Sebelumnya, melalui saluran YouTube-nya, mantan Ketua Umum PP Muhammadiyah Amien Rais mengingatkan para peserta muktamar untuk tidak memilih calon yang sering keluar-masuk Istana. Amien juga memperingatkan agar Muhammadiyah jangan sampai pernah dicampuri, apalagi dipecah belah.
Saat ini sudah ada 92 nama calon PP Muhammadiyah yang menyampaikan kesediaan untuk dipilih pada muktamar nanti. Sekretaris Umum PP Muhammadiyah Abdul Mu'ti di tempat terpisah menyampaikan, tidak mengetahui secara pasti siapa saja 92 nama calon pimpinan tersebut. Namun, 13 nama PP Muhammadiyah 2015-2022 kembali dicalonkan.
Menurut Haedar, 93 nama itu akan dijaring menjadi 39 nama dalam forum Tanwir yang digelar pada Jumat (18/11/2022). Setelah itu, 39 nama diajukan dalam muktamar untuk dipilih pada Sabtu (19/11/2022) malam. Para peserta muktamar akan memilih 13 dari 39 nama yang kemudian akan ditetapkan menjadi pimpinan PP Muhammadiyah 2022-2027. Selanjutnya, ke-13 pimpinan itu akan berunding untuk menetapkan salah satu dari mereka sebagai ketua umum.

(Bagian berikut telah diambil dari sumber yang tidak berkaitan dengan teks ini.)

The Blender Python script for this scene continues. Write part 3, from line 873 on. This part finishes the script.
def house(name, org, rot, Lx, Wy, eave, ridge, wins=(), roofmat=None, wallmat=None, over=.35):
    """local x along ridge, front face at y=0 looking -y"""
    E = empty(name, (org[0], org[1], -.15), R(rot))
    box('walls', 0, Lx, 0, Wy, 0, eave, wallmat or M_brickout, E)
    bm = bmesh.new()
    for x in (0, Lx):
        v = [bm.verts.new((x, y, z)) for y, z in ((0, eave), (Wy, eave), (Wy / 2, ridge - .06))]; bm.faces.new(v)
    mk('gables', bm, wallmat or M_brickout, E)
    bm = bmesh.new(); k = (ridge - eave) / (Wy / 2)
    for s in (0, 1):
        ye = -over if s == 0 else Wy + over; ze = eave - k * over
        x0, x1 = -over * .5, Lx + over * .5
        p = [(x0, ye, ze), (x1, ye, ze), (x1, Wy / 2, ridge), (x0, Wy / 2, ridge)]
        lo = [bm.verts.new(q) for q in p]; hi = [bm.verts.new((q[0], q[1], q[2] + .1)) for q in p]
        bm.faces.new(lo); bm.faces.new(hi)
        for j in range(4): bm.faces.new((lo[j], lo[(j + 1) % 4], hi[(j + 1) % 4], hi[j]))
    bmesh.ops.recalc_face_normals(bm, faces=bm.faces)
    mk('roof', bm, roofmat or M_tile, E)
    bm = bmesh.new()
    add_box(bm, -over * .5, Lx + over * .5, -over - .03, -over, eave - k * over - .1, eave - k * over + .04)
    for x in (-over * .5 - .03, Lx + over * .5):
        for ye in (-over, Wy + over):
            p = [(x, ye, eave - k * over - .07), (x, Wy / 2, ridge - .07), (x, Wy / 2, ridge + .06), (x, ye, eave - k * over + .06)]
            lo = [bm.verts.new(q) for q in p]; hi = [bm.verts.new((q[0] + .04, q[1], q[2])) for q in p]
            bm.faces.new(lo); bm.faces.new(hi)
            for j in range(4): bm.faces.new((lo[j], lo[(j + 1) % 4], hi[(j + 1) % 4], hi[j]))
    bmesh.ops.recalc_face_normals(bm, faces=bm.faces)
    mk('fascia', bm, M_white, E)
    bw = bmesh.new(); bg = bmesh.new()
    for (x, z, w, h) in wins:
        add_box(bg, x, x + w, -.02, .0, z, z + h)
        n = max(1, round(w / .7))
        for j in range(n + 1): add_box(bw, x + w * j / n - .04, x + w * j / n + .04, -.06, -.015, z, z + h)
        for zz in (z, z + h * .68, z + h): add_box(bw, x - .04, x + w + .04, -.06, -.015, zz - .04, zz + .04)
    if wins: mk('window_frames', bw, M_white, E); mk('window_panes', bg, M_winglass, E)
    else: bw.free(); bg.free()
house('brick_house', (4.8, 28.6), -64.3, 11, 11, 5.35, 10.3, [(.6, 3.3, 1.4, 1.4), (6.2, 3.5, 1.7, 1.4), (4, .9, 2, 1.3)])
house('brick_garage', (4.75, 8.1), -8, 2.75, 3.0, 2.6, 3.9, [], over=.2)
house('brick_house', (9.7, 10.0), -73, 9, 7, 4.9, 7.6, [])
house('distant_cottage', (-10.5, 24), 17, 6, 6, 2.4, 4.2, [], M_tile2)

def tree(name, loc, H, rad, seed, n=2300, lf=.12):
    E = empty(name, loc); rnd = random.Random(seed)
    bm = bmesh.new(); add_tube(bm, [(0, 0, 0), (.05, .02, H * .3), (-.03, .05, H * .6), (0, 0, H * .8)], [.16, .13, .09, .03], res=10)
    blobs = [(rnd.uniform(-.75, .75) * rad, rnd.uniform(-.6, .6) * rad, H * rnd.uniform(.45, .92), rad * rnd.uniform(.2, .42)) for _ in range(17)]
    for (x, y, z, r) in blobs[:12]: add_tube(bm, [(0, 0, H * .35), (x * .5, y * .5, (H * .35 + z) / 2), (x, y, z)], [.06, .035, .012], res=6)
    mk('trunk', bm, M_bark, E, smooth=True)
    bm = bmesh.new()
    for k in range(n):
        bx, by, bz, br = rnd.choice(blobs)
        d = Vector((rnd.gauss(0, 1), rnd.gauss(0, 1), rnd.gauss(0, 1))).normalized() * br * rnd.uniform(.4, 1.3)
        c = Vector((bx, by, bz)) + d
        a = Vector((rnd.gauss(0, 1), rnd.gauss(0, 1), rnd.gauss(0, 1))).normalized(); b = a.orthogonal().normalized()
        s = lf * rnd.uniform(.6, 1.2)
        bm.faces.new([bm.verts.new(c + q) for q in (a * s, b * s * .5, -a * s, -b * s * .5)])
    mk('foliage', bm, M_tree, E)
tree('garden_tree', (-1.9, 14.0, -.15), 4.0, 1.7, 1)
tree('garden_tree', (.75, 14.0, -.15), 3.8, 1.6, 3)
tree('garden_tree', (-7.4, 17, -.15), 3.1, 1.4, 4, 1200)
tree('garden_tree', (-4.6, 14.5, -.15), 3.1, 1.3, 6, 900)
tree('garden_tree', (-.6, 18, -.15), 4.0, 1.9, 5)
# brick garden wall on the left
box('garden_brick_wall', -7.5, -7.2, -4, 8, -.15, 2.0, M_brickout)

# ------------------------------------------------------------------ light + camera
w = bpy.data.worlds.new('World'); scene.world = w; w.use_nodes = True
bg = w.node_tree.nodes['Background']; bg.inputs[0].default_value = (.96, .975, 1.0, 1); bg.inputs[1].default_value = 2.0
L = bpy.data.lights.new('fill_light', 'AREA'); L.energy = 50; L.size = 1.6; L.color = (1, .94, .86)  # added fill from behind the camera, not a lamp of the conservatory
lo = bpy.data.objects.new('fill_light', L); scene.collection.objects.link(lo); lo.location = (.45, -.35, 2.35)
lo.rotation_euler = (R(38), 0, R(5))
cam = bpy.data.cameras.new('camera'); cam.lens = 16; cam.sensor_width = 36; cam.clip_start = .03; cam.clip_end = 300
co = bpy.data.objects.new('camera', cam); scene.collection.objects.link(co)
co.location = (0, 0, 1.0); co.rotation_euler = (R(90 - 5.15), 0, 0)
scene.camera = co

Haedar meyakini, dengan kematangan pemahaman dan sistem organisasi yang dimiliki, para peserta muktamar memiliki kearifan dalam memilih. Apa pun hasilnya, itu adalah hasil terbaik dari sistem musyawarah di Muhammadiyah.
Sementara itu, sebelumnya, mantan Ketua Umum PP Muhammadiyah Din Syamsuddin mengusulkan perlunya restrukturisasi kepemimpinan pusat Muhammadiyah. Salah satunya dengan menambah jumlah PP Muhammadiyah dari 13 menjadi 19 orang. Selain itu, cukup sepertiga anggota PP lama yang dipertahankan dalam kepengurusan baru. Menurut dia, akan lebih baik jika kepengurusan PP Muhammadiyah diisi oleh ”darah segarv.
Transformasi kebangsaan
Selain memilih jajaran PP Muhammadiyah, muktamar juga akan membahas program dan isu-isu strategis keumatan, kebangsaan, dan kemanusiaan universal. Salah satu isu strategis yang akan dibahas adalah suksesi kepemimpinan 2024.
Haedar menyampaikan, Pemilu 2024 semestinya tidak dimaknai sebagai kontestasi politik belaka. Pemilu semestinya dimaknai sebagai proses transformasi kebangsaan. ”Sudah lebih dari cukup reformasi membawa proses demokratisasi yang liberal, bahkan sangat liberal. Dan kita seperti kehilangan visi masa depan yang menyangkut kenegarawanan,” katanya.
Oleh karena itu, Muhammadiyah mengingatkan siapa pun yang akan mencalonkan diri sebagai calon presiden, calon wakil presiden, dan calon anggota legislatif untuk membuka kembali konstitusi. Semua harus memahami bahwa Indonesia tidak hanya soal kemenangan politik, demokratisasi, tetapi juga nilai kebangsaan yang diletakkan oleh para pendiri bangsa. Pemahaman ini juga sepatutnya dimiliki para penyelenggara pemilu.
Muhammadiyah akan menawarkan visi karakter bangsa, konsep Indonesia berkemajuan, dan dokumen Negara Pancasila Darul ‘Ahdi wa Syahadah (negara Pancasila sebagai hasil kesepakatan) kepada para calon pemimpin bangsa. Para calon pemimpin harus memiliki perspektif tersebut untuk mencegah terjadinya disorientasi politik, yakni ingin meraih kekuasaan, tetapi lupa pada fondasi kehidupan berbangsa.
Suksesi 2024 juga akan dibahas dalam Muktamar Ke-48 Aisyiyah. Tri Hastuti selaku Panitia Pengarah Muktamar Aisyiyah menyampaikan bahwa Aisyiyah mendorong praktik demokrasi di Indonesia sudah mengarah ke substansial, bukan hanya prosedural.
Aisyiyah juga menekankan pentingnya proses pemilu yang berkeadaban, baik bagi penyelenggara maupun pemilih. Pemilu yang tidak lagi diwarnai politik pragmatis, politik uang, oligarki politik, hingga politik identitas. Pemimpin yang dilahirkan juga diharapkan betul-betul memiliki sikap kenegarawan dan memperhatikan suara perempuan serta memberi kesempatan pada semakin banyak perempuan, baik di lembaga eksekutif maupun pengambil kebijakan.